A changing society, a changing workforce

China is becoming one of the world’s most rapidly educated countries. Every year millions and millions of students progress from the “gaokao” high school examinations into University, with thousands of educational institutions spanning the towns, cities and provinces. Millions more head abroad to study in prestigious universities in Europe, North America and beyond. As a result of this monumental social change, China faces the challenge of accommodating millions of graduates into a job market which can barely keep up. An industrial economy with an increasingly educated, white collar population. The result is a growing rate of graduate unemployment. How have the government responded to this?

Chinese job seekers visit a job fair in southwest China's Chongqing Municipality. Pic: AP.
Chinese job seekers visit a job fair in southwest China’s Chongqing Municipality. Pic: AP.

Tougher visa requirements

As a result of this rapid social change, no longer is the possession of a University degree enough for a foreigner to merit a position in China on its own. Chinese visa rules no longer permit this. As a foreigner candidate for employment in China, the burden is now placed upon you to demonstrably prove that your skills and thus experiences, are worthy of exceeding that of locals to make your position necessary. This creates two requirements, that in applying for a job in China you come equipped with two years worth of formal work experience, or certification which exceeds the norm. For example, if you are applying for an English teaching position, if you possess a valid TEFL/TESOL or CELTA certificate, then you are eligible to obtain a working visa. If not, then you must prove that you have the valid experience.

 

Two years of Relevant work experience

Simply finding a suitable job in China is not enough. As well as the requirement to have two years of work experience since graduation, the work experience must be relevant to the responsibilities of your future job in China.

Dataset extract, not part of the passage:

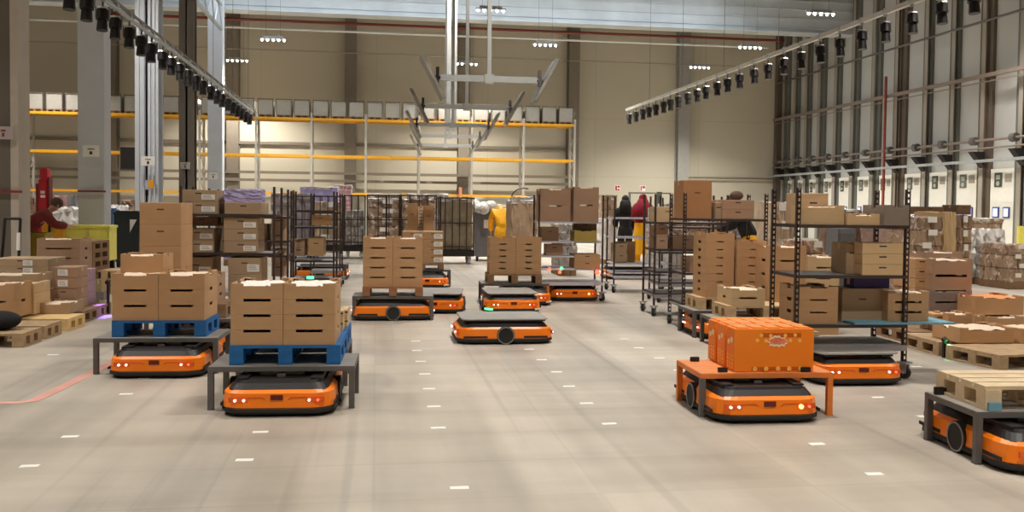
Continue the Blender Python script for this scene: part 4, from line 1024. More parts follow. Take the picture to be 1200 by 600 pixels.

For example, if you have taught English for the last two years since graduation and wish to change to an area requiring a whole new skill set, you will likely come into difficulties because essentially your experience would still be that of a newcomer. You need to have demonstrable experience. The Chinese visa system takes this into account when vetting applications for work permits. Many companies in China are not aware of this rule (so you might want to inform them prior receiving a new offer).

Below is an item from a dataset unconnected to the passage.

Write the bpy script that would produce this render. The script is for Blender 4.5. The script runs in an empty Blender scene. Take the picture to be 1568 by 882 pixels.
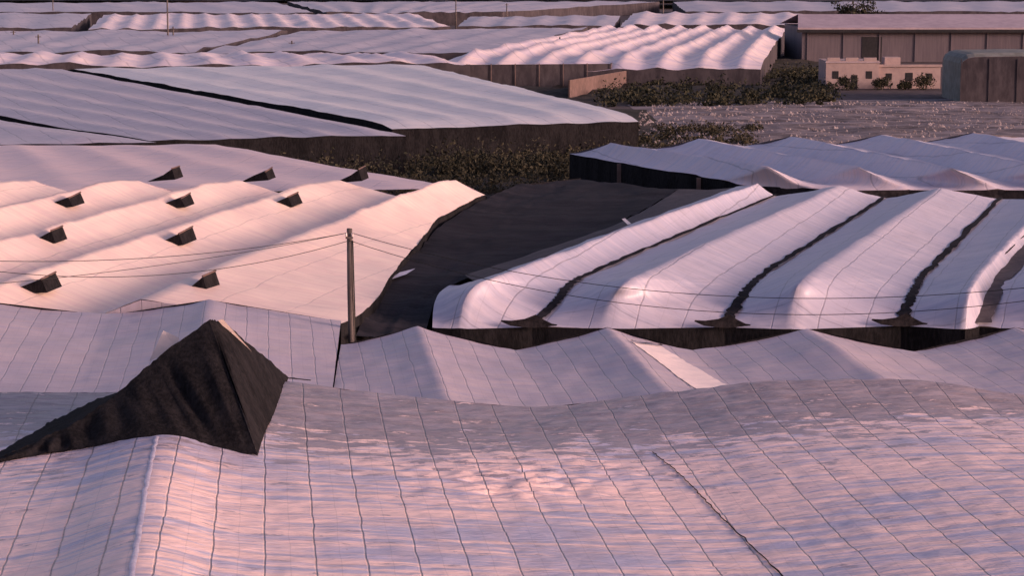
import bpy, math, random
from mathutils import Vector, noise
random.seed(7)
# Site survey: every roof corner was measured from one station 20 m above ground as
# (bearing, depression, roof height) and is converted here to fixed world metres.
F=3536.0; TH=math.atan(501/F); CT,ST=math.cos(TH),math.sin(TH)
def P(p):
    u,v,z=p[:3]; dx=u-784; up=441-v
    r=(dx, F*CT+up*ST, -F*ST+up*CT)
    if len(p)>3: k=p[3]/r[1]; return (r[0]*k,p[3],20+r[2]*k)
    k=(z-20)/r[2]; return (r[0]*k,r[1]*k,z)
L={}
L['A0']=[(-300,610,5.2),(-100,603,5.2),(0,600,5.2),(170,600,5.1),(320,590,5.3),(440,583,5.4),(600,605,5.0),(820,624,4.7),(950,610,4.9),(1080,594,5.2),(1200,583,5.4),(1400,583,5.4),(1568,605,5.0),(1900,625,4.8)]
L['A1']=[(-300,740,4.6),(-100,722,4.8),(0,708,5.0),(120,688,5.2),(240,670,5.65),(330,684,5.25),(400,697,5.0),(600,705,4.75),(800,705,4.6),(1000,700,4.5),(1200,678,4.75),(1400,655,4.9),(1568,640,4.8),(1900,630,4.7)]
L['A2']=[(-420,960,4.3),(-200,960,4.6),(-80,960,4.9),(50,960,5.15),(190,960,5.8),(330,960,5.3),(450,960,5.05),(720,960,4.7),(980,960,4.4),(1260,960,4.15),(1550,960,4.5),(1850,960,4.8),(2100,960,4.9),(2500,960,4.8)]
L['D0']=[(-350,480,4.7),(-480,640,4.3)]
L['D1']=[(-60,456,5.3),(-190,640,4.7)]
L['D2']=[(165,482,4.7),(99,640,4.3)]
L['D3']=[(320,458,5.4),(288,640,4.9)]
L['D4']=[(522,491,4.6),(504,640,4.3)]
L['E0']=[(522,527,4.4),(504,640,4.2)]
L['E1']=[(640,500,5.0),(697,640,4.6)]
L['E2']=[(790,535,4.3),(857,640,4.2)]
L['E3']=[(930,500,5.0),(1060,640,4.6)]
L['E4']=[(1060,537,4.3),(1175,640,4.2)]
L['E5']=[(1235,503,5.0),(1447,640,4.6)]
L['E6']=[(1400,537,4.3),(1575,640,4.2)]
L['E7']=[(1555,500,5.0),(1835,640,4.6)]
L['E8']=[(1720,537,4.3),(1960,640,4.2)]
L['C0']=[(1128,286,4.9),(930,357,4.9),(735,428,4.8),(685,440,4.6),(666,462,4.2),(662,502,3.4)]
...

If you are in a situation where your time since graduation, or your work experience, is not long enough, you will most likely have difficulty when it comes to your visa application. However, we have encountered some successful cases for foreign talents in certain industries, for people who are exceptional in some way.

 

No experience or necessary qualifications, then what do you do?

If you don’t meet any of the criteria above, then getting a legitimate job in China will be extremely challenging. But this does not mean your China dream is over. In this situation, you should start looking at long term internships available with given companies. There are plenty of advertisements to be found. Such companies will allow you to intern in China under a business/educational or cultural exchanges visa. Although they cannot offer you a salary, many of them will stipulate your living costs. These opportunities provide a good way to build guanxi networks for the future, as well as iron out chances for full time employment once you fit the requirement. For the newly graduated student who cannot get an official graduate position, we recommend this; unless of course, you choose to go down the teaching English route.

 

Conclusions: Plan ahead for China employment

If you do not know anything about the job market and workforce of the country you aspire to live in, then you probably won’t get very far. Never has this been more the case with China. It is a country that is growing, adapting and ever changing to an equally rapid shift in needs. It is a world of opportunity, but only for those who are ready and equipped to benefit from it. Getting a job in China is becoming more challenging. A more competitive job market now means that the position of “expats”, once very easily obtained, is being weakened. You need to be qualified and you need to be experienced. Plan your China dream out well.